O Geraldo Alckmin candidato à Presidência da República na missão de lutar para remover o adversário do poder não é o mesmo Geraldo Alckmin que, pareceu a todos, tirou José Serra do páreo dentro do PSDB mediante combatividade e persistência, contra as evidências eleitorais em favor do então prefeito de São Paulo.
O que nos leva à seguinte hipótese: Serra diz a verdade quando insiste em que não foi preterido, abriu mão da candidatura. E se o fez, tendo assumidamente o desejo de ser presidente do Brasil, por alguma boa razão decidiu assim.
Vai ficando cada vez mais claro que o PSDB, ou sua cúpula, não se deu ao trabalho de informar ao respeitável público, mas, na verdade, não disputou esta eleição para valer. Achou difícil, não quis correr o risco e deixou para a próxima, acreditando ter encontro marcado com a vitória em 2010. Resta saber se o eleitor, diante do espetáculo em curso, vai comparecer.
Ação e omissão
Os intelectuais que se reuniram em São Paulo para dar apoio à reeleição de Lula não repetiram o vexame da cena carioca de defesa explícita de uma espécie de operação mãos sujas como contingência da política.
Exaltaram os feitos, na visão deles, bem feitos e em alguns casos até perfeitos do presidente em seus primeiros quatro anos de mandato, mas acharam por bem guardar silêncio quanto à questão ética.
É um direito que os assiste. Mas importante seria que tivessem a consciência de que tal omissão equivale a um aval a toda e qualquer conduta fora dos parâmetros legais. Aí incluída a pirataria de produções culturais e as malfeitorias de todos os outros partidos e segmentos sociais.

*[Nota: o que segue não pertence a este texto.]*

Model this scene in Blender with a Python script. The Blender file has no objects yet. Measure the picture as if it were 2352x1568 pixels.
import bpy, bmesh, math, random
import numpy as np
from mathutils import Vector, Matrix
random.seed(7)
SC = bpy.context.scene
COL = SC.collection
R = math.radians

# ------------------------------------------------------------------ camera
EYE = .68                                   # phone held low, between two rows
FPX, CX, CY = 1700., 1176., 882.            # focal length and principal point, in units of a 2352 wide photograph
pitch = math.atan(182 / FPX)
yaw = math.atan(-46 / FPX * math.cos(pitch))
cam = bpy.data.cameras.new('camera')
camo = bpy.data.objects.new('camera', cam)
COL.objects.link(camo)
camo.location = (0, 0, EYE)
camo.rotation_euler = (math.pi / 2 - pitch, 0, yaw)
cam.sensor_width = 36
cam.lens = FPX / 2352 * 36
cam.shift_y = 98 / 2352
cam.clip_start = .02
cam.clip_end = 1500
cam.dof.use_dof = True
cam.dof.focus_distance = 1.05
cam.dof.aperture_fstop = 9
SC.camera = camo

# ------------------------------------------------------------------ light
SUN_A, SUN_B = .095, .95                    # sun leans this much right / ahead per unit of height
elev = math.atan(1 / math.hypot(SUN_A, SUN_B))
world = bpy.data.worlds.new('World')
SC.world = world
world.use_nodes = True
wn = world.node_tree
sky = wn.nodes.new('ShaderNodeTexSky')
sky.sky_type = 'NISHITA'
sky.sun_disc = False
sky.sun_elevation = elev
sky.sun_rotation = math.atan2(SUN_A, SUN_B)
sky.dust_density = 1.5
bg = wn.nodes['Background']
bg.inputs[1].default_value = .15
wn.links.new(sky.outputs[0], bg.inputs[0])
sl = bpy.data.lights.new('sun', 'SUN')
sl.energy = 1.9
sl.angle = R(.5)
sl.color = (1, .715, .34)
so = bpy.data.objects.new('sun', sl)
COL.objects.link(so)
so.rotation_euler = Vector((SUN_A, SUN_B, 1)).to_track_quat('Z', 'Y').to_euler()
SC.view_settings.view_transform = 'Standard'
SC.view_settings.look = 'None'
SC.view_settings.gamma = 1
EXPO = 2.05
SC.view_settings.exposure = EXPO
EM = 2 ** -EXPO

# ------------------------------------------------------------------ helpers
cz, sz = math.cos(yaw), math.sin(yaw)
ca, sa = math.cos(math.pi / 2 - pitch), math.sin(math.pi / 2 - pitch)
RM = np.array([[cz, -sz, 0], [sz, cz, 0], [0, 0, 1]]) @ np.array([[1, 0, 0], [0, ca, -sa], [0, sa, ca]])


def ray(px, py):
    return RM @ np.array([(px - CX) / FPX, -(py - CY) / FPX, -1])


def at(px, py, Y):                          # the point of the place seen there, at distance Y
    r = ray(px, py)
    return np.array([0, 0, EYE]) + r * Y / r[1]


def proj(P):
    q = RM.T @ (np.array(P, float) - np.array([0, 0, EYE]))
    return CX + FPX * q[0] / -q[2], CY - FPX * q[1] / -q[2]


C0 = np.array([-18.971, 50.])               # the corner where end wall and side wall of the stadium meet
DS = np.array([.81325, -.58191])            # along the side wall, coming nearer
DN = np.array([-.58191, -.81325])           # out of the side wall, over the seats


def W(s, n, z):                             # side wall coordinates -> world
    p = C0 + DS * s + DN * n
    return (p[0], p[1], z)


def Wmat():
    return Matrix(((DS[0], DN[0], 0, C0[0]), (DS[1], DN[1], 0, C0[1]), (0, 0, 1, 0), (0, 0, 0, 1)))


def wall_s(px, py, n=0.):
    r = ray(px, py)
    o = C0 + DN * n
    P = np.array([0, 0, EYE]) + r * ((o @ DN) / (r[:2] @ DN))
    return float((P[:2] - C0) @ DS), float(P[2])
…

Marcam, assim, posição de admissão militante à corrupção por ser ela, na interpretação deles, inerente ao exercício da política.
Mais tarde, quando outros estiverem no poder e porventura argumentos semelhantes forem invocados para justificar desvios de conduta, não poderão reclamar.
Aliás, subtraíram a si mesmos desde já o direito à condenação de ordem ética, e pela natureza dos crimes listados pelo procurador-geral da República na “denúncia dos 40”, até mesmo criminal.
No caso da escolha posta por Stanislaw Ponte Preta – “ou restaure-se a moralidade ou nos locupletemos todos” –, ficaram com a segunda opção. Para sempre.
Se companhia é ponto, diga-se em favor deles que não são os únicos.
Sendo o descaso à ética um fator de peso nesta eleição – e é, pois consta como questão explicitamente excludente na decisão do voto –, para citar de novo Sérgio Porto, o Brasil envereda pelo perigoso terreno da galhofa.
Quem acha que as pessoas devem andar direito como pressuposto básico, não como vantagem comparativa, é posto na lista dos ressentidos e estraga-prazeres. Veremos, pois, em médio prazo, o resultado da condescendência moral.